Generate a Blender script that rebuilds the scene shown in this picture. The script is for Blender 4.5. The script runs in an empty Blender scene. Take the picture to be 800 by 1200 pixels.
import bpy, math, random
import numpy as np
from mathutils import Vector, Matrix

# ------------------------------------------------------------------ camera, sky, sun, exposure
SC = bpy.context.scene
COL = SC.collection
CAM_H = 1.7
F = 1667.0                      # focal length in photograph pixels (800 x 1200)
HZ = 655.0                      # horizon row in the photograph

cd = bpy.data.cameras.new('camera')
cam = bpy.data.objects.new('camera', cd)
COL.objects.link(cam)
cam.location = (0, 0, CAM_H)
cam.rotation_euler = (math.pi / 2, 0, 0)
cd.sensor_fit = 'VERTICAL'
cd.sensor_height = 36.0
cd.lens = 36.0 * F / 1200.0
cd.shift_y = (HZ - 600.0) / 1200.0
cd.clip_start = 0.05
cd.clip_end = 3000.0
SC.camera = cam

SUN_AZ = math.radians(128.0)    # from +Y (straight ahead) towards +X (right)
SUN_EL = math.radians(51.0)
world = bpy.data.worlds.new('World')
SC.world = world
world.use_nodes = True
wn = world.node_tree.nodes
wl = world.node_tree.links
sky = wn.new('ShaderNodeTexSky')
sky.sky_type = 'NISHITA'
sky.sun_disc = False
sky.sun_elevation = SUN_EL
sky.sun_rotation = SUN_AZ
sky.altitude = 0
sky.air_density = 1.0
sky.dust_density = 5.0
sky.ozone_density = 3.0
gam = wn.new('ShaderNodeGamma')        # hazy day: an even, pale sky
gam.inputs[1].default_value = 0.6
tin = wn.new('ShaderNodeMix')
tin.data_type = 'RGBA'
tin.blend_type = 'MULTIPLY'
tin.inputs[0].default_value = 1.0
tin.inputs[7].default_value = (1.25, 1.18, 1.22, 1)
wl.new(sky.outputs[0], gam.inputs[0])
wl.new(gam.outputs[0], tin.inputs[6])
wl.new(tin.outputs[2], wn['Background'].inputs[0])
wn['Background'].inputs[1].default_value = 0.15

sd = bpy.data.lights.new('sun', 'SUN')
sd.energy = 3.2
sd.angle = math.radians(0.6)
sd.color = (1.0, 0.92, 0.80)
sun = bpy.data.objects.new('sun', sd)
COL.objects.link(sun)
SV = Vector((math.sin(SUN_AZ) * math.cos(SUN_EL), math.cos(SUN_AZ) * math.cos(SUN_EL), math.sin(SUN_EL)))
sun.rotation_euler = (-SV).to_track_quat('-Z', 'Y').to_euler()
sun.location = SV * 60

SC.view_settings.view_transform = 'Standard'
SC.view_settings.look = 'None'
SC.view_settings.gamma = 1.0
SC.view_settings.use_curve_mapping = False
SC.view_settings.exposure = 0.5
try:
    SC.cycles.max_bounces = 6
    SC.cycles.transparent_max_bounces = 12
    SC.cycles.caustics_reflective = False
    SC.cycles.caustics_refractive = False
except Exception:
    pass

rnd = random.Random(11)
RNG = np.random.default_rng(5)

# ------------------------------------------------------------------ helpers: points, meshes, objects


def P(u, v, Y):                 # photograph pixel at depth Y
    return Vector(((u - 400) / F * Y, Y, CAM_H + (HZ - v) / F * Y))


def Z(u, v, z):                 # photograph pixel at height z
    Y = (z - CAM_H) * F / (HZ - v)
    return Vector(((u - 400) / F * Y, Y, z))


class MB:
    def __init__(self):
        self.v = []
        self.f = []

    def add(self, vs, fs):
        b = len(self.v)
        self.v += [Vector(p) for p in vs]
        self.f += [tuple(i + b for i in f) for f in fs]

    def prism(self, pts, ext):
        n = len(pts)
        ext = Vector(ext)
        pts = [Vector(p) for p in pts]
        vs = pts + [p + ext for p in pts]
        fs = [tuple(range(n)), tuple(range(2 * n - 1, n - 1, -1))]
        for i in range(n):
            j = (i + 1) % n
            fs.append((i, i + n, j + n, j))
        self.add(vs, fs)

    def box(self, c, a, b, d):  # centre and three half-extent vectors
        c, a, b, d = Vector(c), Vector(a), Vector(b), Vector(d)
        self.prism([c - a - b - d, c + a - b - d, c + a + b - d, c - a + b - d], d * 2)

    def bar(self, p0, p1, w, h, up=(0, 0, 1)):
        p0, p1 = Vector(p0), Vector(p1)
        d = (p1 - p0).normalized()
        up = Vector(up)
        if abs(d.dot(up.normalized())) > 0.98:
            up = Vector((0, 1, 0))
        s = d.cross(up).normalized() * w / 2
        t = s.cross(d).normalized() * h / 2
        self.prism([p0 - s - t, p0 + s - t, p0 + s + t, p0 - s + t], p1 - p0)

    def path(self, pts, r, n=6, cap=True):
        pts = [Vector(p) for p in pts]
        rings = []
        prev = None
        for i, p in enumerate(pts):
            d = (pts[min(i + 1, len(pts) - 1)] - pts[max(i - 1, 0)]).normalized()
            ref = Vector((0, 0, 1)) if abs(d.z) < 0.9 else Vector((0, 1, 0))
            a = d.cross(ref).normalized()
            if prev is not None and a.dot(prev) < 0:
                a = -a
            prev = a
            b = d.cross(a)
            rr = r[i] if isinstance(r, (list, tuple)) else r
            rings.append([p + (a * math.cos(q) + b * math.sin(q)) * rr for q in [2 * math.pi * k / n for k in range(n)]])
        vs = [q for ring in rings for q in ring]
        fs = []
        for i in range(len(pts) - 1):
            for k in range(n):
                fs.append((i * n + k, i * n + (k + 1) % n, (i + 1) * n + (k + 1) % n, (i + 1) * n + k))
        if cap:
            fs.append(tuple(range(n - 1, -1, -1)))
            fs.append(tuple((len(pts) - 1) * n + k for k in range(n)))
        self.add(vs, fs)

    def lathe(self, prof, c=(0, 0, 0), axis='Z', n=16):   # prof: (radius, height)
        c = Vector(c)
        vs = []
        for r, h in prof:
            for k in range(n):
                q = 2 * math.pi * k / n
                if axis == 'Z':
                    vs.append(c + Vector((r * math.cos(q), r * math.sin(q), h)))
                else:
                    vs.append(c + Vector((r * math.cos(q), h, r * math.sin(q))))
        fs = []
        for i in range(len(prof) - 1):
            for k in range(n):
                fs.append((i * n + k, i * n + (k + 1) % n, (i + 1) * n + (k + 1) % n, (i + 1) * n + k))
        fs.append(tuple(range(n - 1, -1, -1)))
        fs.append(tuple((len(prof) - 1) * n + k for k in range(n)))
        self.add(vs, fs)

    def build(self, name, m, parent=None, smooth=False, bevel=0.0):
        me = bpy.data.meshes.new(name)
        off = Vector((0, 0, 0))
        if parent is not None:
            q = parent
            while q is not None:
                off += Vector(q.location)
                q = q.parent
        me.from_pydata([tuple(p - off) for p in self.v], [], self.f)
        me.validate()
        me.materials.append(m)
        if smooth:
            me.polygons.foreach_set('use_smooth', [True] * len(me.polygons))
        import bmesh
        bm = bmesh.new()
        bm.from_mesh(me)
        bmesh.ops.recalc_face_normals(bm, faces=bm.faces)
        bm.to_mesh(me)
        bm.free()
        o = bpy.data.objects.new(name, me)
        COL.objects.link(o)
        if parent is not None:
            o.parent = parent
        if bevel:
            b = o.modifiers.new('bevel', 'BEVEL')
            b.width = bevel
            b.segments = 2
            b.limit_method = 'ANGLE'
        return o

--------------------

● **Written problem**
Find every line containing the word "pixels", then give the total and nothing more.

● **Exercise answer**
2